- Work required:
Repeat the data below exactly, dropping any pictures it holds.
══ Data block ══
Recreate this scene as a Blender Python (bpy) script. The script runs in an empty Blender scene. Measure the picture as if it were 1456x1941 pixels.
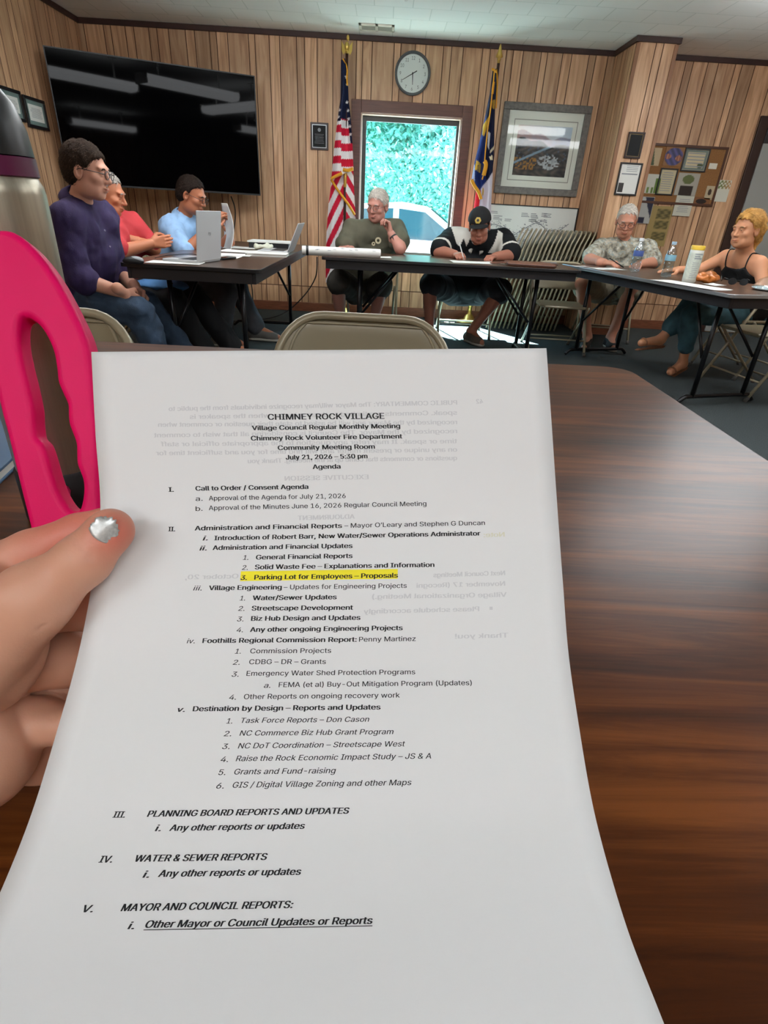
import bpy, math, os, random
import numpy as np
from mathutils import Matrix, Vector, geometry
rnd = random.Random(7)
SC = bpy.context.scene
COL = SC.collection

# ---------------------------------------------------------------- camera, world, sun, lights, exposure
F_PX, PITCH, ROLL, YAW, EYE = 1051.3, math.radians(28.565), math.radians(3.186), math.radians(-1.443), 1.0455
def _cam_axes():
    cp, sp = math.cos(PITCH), math.sin(PITCH)
    right = np.array([1, 0, 0.]); fwd = np.array([0, cp, -sp]); up = np.array([0, sp, cp])
    cr, sr = math.cos(ROLL), math.sin(ROLL)
    right, up = cr * right + sr * up, -sr * right + cr * up
    cy, sy = math.cos(YAW), math.sin(YAW)
    Z = np.array([[cy, -sy, 0], [sy, cy, 0], [0, 0, 1]])
    return np.stack([Z @ right, Z @ up, -(Z @ fwd)], 1)
RC = _cam_axes(); CAM = np.array([0, 0, EYE])
cd = bpy.data.cameras.new('camera'); cam = bpy.data.objects.new('camera', cd); COL.objects.link(cam)
cd.sensor_fit = 'VERTICAL'; cd.sensor_height = 24.0; cd.lens = F_PX / 1941 * 24.0; cd.clip_start = 0.01; cd.clip_end = 200
M4 = np.eye(4); M4[:3, :3] = RC; M4[:3, 3] = CAM
cam.matrix_world = Matrix(M4.tolist()); SC.camera = cam

SC.view_settings.view_transform = 'Standard'; SC.view_settings.look = 'None'
SC.view_settings.gamma = 1.0; SC.view_settings.use_curve_mapping = False
SC.view_settings.exposure = 0.0
SUN_STRENGTH = 240.0; SKY_STRENGTH = 14.0; TUBE_STRENGTH = 16.3
world = bpy.data.worlds.new('sky'); SC.world = world; world.use_nodes = True
wn = world.node_tree; bg = wn.nodes['Background']
bg.inputs[0].default_value = (0.62, 0.83, 1.0, 1); bg.inputs[1].default_value = SKY_STRENGTH
sl = bpy.data.lights.new('sun', 'SUN'); sl.energy = SUN_STRENGTH; sl.angle = 0.01; sl.color = (1.0, 0.95, 0.86)
so = bpy.data.objects.new('sun', sl); COL.objects.link(so)
so.rotation_euler = Vector((0.7, -1.0, -1.35)).to_track_quat('-Z', 'Y').to_euler(); so.location = (-5, 14, 11)
SC.cycles.max_bounces = 8; SC.cycles.transparent_max_bounces = 12; SC.cycles.sample_clamp_indirect = 6.0
SC.cycles.use_denoising = True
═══
- Solution:
Recreate this scene as a Blender Python (bpy) script. The script runs in an empty Blender scene. Measure the picture as if it were 1456x1941 pixels.
import bpy, math, os, random
import numpy as np
from mathutils import Matrix, Vector, geometry
rnd = random.Random(7)
SC = bpy.context.scene
COL = SC.collection

# ---------------------------------------------------------------- camera, world, sun, lights, exposure
F_PX, PITCH, ROLL, YAW, EYE = 1051.3, math.radians(28.565), math.radians(3.186), math.radians(-1.443), 1.0455
def _cam_axes():
    cp, sp = math.cos(PITCH), math.sin(PITCH)
    right = np.array([1, 0, 0.]); fwd = np.array([0, cp, -sp]); up = np.array([0, sp, cp])
    cr, sr = math.cos(ROLL), math.sin(ROLL)
    right, up = cr * right + sr * up, -sr * right + cr * up
    cy, sy = math.cos(YAW), math.sin(YAW)
    Z = np.array([[cy, -sy, 0], [sy, cy, 0], [0, 0, 1]])
    return np.stack([Z @ right, Z @ up, -(Z @ fwd)], 1)
RC = _cam_axes(); CAM = np.array([0, 0, EYE])
cd = bpy.data.cameras.new('camera'); cam = bpy.data.objects.new('camera', cd); COL.objects.link(cam)
cd.sensor_fit = 'VERTICAL'; cd.sensor_height = 24.0; cd.lens = F_PX / 1941 * 24.0; cd.clip_start = 0.01; cd.clip_end = 200
M4 = np.eye(4); M4[:3, :3] = RC; M4[:3, 3] = CAM
cam.matrix_world = Matrix(M4.tolist()); SC.camera = cam

SC.view_settings.view_transform = 'Standard'; SC.view_settings.look = 'None'
SC.view_settings.gamma = 1.0; SC.view_settings.use_curve_mapping = False
SC.view_settings.exposure = 0.0
SUN_STRENGTH = 240.0; SKY_STRENGTH = 14.0; TUBE_STRENGTH = 16.3
world = bpy.data.worlds.new('sky'); SC.world = world; world.use_nodes = True
wn = world.node_tree; bg = wn.nodes['Background']
bg.inputs[0].default_value = (0.62, 0.83, 1.0, 1); bg.inputs[1].default_value = SKY_STRENGTH
sl = bpy.data.lights.new('sun', 'SUN'); sl.energy = SUN_STRENGTH; sl.angle = 0.01; sl.color = (1.0, 0.95, 0.86)
so = bpy.data.objects.new('sun', sl); COL.objects.link(so)
so.rotation_euler = Vector((0.7, -1.0, -1.35)).to_track_quat('-Z', 'Y').to_euler(); so.location = (-5, 14, 11)
SC.cycles.max_bounces = 8; SC.cycles.transparent_max_bounces = 12; SC.cycles.sample_clamp_indirect = 6.0
SC.cycles.use_denoising = True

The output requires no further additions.